Hablábase la otra noche en una tertulia sobre cierto punto de religión, y D. A.A con su acostumbrado tono quiso decidir resueltamente. - Despacio, señor D. A.A., le dije yo, que ese punto es muy árduo; ¿de qué autores ha leído usted esa materia? -En ninguno, pero mi razón me dicta lo que acabo de decir. - ¿Su razón? - Sçi, señor, mi razón; ¿para me ha dado Dios esa facultas de discurrior, de combinar, de ir cediendo de una consecuencia en otra hasta inferir la verdad de lo que se busca? - Esa facultad fuera excelente si estuviera como se la dio el Señor a nuestros primeros padres; pero habiendo prevaricado por su soberbia, que esta fue la causa de su inobediencia, quedó enflaquecida, viciada y expuesta al error. No es pues la razón un tribunal competente para decidir en materia de religión; la fe es a donde debemos recurrir. ¿Ha leído usted, pues, algún catecismo en el que se trate de esta fe, y de los misterios que a ella pertenecen, y del modo con que la fe ilustra la razón, e impide sus extravíos? - Yo no he leído más catecismo que el que me pusieron en las manos cuando iba a la escuela. ¿Y sobre ese fundamento tan débil quiere usted discurrir sobre materias tan altas? ¿qué discursos podrá usted formar que no sean débiles, y se desvanezcan como el humo? - Pero he leído otros libros que tratan de estas materias. - Y, esos libros ¿sirven para cimentarlo a usted en la religión, o para sofocar aquellas semillas que le quedaron en el alma cuando aprendió el catecismo que le dieron en la escuela?
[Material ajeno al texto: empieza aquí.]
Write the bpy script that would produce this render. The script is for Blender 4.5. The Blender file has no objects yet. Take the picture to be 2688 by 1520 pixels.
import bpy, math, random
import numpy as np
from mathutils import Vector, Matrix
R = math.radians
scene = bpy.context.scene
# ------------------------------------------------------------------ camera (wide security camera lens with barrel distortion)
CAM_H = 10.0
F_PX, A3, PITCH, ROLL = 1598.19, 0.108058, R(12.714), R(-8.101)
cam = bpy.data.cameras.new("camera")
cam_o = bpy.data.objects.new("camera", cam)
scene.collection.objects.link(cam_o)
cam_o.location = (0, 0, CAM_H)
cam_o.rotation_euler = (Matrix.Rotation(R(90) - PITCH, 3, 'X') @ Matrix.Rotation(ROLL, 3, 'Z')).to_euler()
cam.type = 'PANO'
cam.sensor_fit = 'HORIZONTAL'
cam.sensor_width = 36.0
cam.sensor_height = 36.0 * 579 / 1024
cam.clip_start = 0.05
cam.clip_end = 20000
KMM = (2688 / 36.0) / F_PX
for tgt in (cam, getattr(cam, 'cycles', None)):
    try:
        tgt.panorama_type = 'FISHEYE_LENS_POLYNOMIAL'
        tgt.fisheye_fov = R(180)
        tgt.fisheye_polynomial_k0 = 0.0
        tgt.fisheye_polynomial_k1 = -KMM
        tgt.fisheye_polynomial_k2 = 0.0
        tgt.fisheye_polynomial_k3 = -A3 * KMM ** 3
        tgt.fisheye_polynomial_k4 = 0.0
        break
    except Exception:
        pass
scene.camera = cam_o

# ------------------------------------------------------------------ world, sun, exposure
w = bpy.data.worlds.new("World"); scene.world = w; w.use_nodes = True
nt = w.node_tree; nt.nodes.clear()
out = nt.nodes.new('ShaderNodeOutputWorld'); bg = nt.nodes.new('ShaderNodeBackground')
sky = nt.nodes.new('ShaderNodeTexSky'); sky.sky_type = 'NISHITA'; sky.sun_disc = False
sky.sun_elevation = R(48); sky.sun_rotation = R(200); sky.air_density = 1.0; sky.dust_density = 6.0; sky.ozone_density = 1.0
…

Señor D. A.A., cuando se trata de asuntos que usted ignore, tome siempre el partido del silencio, y será al menos reputado por hombre prudente. Un hablador eterno solo puede adquirirse aplausos entre los ignorantes que se deslumhran de aquel brillante aparato de razones; pero las personas sensatas no se dejan seducir de vanas apariencias. ¿Qué por ventura no podemos hablar todos de religión? - Debíamos hablar todos de tan santa e importante materia; pero el daño está en que se habla muy poco de ella, y se estudia todavía menos. Muchas veces se trata de ella, pero es para insultarla; y este es el funesto efecto, que la lectura de algunos libros causa en los que no saben otro catecismo que el que le hicieron aprender en la escuela, si es que aun se acuerdan de él; porque ¿cuántos habrá que no sabrán dar razón de un artículo de nuestra santa fe si se lo preguntan? Y estos hombres que tienen la temeridad de leer libros que atacan a la religión ¿cómo podrán dejar de ser vencidos cuando no tienen armas para defenderse? Con esto enmudeció D. A.A., y mudamos conversación.